Start of Information shown

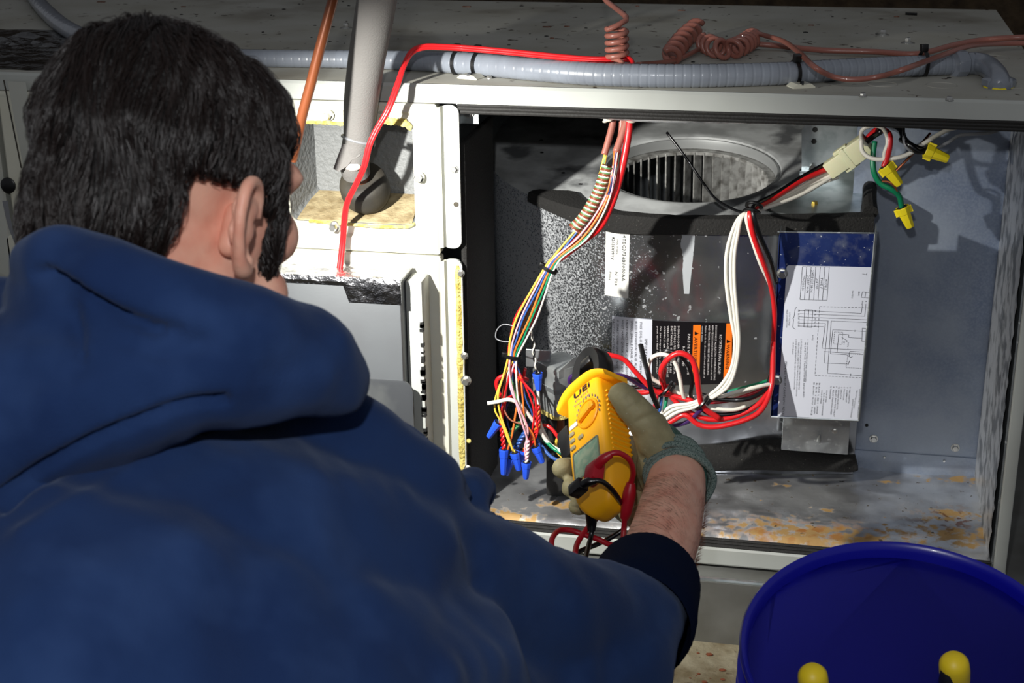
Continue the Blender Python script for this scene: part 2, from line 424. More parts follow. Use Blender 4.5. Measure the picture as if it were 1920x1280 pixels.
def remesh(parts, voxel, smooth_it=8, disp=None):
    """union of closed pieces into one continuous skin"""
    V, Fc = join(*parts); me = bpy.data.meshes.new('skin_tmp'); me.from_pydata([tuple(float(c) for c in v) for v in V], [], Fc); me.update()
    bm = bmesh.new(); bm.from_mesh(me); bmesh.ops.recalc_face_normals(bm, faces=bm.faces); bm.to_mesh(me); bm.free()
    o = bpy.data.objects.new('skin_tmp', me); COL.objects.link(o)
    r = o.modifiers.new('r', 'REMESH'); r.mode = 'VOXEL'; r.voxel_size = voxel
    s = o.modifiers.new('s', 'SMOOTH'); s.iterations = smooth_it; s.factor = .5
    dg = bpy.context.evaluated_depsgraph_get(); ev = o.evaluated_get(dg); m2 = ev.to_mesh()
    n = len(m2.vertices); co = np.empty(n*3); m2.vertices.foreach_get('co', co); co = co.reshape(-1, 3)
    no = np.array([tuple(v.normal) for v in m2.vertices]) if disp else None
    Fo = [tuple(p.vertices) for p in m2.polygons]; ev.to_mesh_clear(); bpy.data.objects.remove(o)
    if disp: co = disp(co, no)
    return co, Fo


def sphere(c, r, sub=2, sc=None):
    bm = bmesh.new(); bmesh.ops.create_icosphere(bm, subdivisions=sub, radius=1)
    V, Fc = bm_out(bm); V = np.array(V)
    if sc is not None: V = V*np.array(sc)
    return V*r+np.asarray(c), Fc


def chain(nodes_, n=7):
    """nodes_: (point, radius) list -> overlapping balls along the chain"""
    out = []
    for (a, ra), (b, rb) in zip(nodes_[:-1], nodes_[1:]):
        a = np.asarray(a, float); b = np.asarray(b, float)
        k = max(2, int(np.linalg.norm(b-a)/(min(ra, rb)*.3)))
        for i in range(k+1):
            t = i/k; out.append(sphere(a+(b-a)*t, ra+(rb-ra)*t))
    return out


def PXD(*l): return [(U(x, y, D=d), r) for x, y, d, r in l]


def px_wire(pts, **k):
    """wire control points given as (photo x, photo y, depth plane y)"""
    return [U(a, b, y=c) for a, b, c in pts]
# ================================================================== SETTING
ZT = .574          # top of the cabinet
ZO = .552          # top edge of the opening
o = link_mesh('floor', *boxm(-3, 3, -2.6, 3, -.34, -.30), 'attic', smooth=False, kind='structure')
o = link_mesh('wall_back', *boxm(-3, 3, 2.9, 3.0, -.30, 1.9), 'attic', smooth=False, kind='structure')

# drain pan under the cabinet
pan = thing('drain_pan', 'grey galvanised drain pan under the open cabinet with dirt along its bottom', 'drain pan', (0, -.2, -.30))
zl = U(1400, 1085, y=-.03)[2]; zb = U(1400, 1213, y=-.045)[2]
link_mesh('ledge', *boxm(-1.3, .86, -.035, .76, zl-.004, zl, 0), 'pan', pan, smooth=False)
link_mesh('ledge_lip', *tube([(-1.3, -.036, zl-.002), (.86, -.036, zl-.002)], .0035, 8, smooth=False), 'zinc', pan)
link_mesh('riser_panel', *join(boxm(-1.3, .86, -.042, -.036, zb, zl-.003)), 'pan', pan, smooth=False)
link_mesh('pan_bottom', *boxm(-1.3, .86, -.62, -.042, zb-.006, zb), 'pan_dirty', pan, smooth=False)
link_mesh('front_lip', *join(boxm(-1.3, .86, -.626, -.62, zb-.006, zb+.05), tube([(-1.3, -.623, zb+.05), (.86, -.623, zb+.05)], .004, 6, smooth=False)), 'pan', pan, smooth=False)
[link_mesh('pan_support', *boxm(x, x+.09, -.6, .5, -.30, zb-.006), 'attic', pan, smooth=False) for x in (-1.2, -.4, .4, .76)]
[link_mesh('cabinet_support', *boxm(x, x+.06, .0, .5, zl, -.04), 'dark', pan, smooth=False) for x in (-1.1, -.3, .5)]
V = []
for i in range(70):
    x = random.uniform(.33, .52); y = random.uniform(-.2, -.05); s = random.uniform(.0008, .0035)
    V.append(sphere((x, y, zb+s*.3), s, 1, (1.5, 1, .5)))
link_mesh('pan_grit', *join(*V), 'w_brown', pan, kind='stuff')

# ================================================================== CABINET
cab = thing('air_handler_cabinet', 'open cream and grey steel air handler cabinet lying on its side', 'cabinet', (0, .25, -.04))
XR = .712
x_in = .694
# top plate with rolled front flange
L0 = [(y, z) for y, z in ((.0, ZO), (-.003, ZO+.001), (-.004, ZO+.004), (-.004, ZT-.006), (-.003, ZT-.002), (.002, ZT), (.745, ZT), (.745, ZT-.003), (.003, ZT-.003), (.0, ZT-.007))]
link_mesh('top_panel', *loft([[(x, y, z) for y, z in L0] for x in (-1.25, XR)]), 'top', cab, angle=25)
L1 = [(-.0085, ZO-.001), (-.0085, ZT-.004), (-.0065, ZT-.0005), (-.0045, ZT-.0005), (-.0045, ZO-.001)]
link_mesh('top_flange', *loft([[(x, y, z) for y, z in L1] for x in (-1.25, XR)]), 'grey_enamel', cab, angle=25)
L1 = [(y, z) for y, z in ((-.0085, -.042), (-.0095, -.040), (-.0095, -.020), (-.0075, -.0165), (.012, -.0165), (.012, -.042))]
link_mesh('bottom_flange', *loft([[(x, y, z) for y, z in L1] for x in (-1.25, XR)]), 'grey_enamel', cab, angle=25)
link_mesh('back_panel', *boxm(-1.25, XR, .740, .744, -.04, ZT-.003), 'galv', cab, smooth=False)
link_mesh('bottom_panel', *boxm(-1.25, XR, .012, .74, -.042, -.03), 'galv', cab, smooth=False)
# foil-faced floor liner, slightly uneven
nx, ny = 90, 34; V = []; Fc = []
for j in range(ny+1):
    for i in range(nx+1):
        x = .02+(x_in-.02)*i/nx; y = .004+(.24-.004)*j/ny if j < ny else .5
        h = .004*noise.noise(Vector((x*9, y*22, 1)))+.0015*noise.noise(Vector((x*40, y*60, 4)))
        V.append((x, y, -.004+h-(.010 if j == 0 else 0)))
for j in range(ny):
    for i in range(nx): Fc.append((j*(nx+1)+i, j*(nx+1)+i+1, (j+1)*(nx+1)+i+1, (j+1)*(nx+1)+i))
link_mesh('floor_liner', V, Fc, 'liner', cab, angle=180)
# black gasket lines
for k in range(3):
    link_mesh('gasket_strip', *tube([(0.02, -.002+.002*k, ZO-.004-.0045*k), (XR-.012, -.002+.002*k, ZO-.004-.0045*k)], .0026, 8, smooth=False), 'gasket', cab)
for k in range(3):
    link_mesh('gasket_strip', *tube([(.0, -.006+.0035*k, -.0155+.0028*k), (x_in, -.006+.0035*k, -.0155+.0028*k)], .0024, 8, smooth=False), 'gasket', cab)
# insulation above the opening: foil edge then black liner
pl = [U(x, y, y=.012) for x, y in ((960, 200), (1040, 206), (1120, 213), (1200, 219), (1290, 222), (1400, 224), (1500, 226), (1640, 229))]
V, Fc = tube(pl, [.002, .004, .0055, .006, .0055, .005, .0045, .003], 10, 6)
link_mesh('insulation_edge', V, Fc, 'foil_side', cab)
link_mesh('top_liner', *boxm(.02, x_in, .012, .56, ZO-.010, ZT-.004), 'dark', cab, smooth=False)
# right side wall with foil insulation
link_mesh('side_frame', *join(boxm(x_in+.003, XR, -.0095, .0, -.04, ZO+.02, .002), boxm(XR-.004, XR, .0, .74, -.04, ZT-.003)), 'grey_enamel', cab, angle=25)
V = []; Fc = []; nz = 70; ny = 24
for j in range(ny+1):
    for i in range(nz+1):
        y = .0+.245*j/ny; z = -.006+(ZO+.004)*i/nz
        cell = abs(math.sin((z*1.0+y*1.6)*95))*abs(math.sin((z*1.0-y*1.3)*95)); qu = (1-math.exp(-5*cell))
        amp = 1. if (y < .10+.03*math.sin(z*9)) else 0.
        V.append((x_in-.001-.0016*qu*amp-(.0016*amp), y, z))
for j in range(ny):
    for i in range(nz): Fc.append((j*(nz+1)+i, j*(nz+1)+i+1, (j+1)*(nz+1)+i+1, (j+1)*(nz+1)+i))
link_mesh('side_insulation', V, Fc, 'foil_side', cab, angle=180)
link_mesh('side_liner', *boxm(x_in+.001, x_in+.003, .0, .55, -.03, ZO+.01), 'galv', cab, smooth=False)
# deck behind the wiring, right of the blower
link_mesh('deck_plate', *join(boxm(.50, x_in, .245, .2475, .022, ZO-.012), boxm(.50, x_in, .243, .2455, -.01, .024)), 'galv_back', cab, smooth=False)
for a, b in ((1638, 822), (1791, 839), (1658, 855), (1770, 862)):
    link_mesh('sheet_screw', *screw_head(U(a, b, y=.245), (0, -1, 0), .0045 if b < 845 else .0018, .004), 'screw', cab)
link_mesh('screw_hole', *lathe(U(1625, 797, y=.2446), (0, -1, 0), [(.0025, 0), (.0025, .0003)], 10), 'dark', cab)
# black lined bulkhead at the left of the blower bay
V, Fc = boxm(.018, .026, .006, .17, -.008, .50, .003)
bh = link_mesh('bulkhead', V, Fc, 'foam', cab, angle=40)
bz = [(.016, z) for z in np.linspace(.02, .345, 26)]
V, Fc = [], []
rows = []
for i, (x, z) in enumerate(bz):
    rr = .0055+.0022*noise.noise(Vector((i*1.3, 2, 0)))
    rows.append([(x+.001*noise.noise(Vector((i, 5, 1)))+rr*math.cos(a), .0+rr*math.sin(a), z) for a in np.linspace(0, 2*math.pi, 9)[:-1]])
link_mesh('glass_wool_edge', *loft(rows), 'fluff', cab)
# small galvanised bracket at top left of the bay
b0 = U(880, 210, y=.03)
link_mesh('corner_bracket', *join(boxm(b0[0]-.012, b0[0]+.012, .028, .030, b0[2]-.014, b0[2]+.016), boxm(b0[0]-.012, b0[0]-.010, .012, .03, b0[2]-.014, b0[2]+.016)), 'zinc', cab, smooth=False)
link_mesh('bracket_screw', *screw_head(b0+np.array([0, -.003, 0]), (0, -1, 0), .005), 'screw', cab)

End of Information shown

Leave out the pictures and repeat exactly the lines from the start of the material through the line that contains "def PXD(*l): return", both included.

▶ **Response for this exercise**
Continue the Blender Python script for this scene: part 2, from line 424. More parts follow. Use Blender 4.5. Measure the picture as if it were 1920x1280 pixels.
def remesh(parts, voxel, smooth_it=8, disp=None):
    """union of closed pieces into one continuous skin"""
    V, Fc = join(*parts); me = bpy.data.meshes.new('skin_tmp'); me.from_pydata([tuple(float(c) for c in v) for v in V], [], Fc); me.update()
    bm = bmesh.new(); bm.from_mesh(me); bmesh.ops.recalc_face_normals(bm, faces=bm.faces); bm.to_mesh(me); bm.free()
    o = bpy.data.objects.new('skin_tmp', me); COL.objects.link(o)
    r = o.modifiers.new('r', 'REMESH'); r.mode = 'VOXEL'; r.voxel_size = voxel
    s = o.modifiers.new('s', 'SMOOTH'); s.iterations = smooth_it; s.factor = .5
    dg = bpy.context.evaluated_depsgraph_get(); ev = o.evaluated_get(dg); m2 = ev.to_mesh()
    n = len(m2.vertices); co = np.empty(n*3); m2.vertices.foreach_get('co', co); co = co.reshape(-1, 3)
    no = np.array([tuple(v.normal) for v in m2.vertices]) if disp else None
    Fo = [tuple(p.vertices) for p in m2.polygons]; ev.to_mesh_clear(); bpy.data.objects.remove(o)
    if disp: co = disp(co, no)
    return co, Fo


def sphere(c, r, sub=2, sc=None):
    bm = bmesh.new(); bmesh.ops.create_icosphere(bm, subdivisions=sub, radius=1)
    V, Fc = bm_out(bm); V = np.array(V)
    if sc is not None: V = V*np.array(sc)
    return V*r+np.asarray(c), Fc


def chain(nodes_, n=7):
    """nodes_: (point, radius) list -> overlapping balls along the chain"""
    out = []
    for (a, ra), (b, rb) in zip(nodes_[:-1], nodes_[1:]):
        a = np.asarray(a, float); b = np.asarray(b, float)
        k = max(2, int(np.linalg.norm(b-a)/(min(ra, rb)*.3)))
        for i in range(k+1):
            t = i/k; out.append(sphere(a+(b-a)*t, ra+(rb-ra)*t))
    return out


def PXD(*l): return [(U(x, y, D=d), r) for x, y, d, r in l]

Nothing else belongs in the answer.